The Company is currently of the view that it is more beneficial to the Company and its Shareholders as a whole to dispose of the Property by way of disposal of the Sale Shares at the Consideration. Taking into consideration of the proceeds from the Disposal, the Board considers that the Disposal provides an optimal opportunity for the Company to realise cash and unlock the value of its investment in the Property at fair market value.
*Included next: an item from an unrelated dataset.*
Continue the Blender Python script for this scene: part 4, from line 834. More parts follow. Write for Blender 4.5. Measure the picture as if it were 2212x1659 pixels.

In light of the above, the Company considers the Disposal to be a good exit opportunity.
FINANCIAL IMPACT ON THE GROUP
Assuming that the Estimated NAV is equal to Completion NAV, based on the Consideration less the unaudited net asset value of the Target Company as at 30 November 2021, for illustrative purpose, an unaudited gain before taxation of approximately £4 million will be recognised from the Disposal.
The actual gain or loss arising from the Disposal shall be determined based on the net asset value of the Target Company and the amount of the Sale Loan as at the date of Completion, and also the amount of expenses actually incurred incidental to the Disposal.
The above calculation and accounting treatment are subject to review by the auditors of the Group. The actual financial impact to the Group arising from the Disposal to be recorded in the Group’s consolidated accounts will be recalculated based on the net asset value of the Target Company as at the date to which Completion Accounts are drawn up.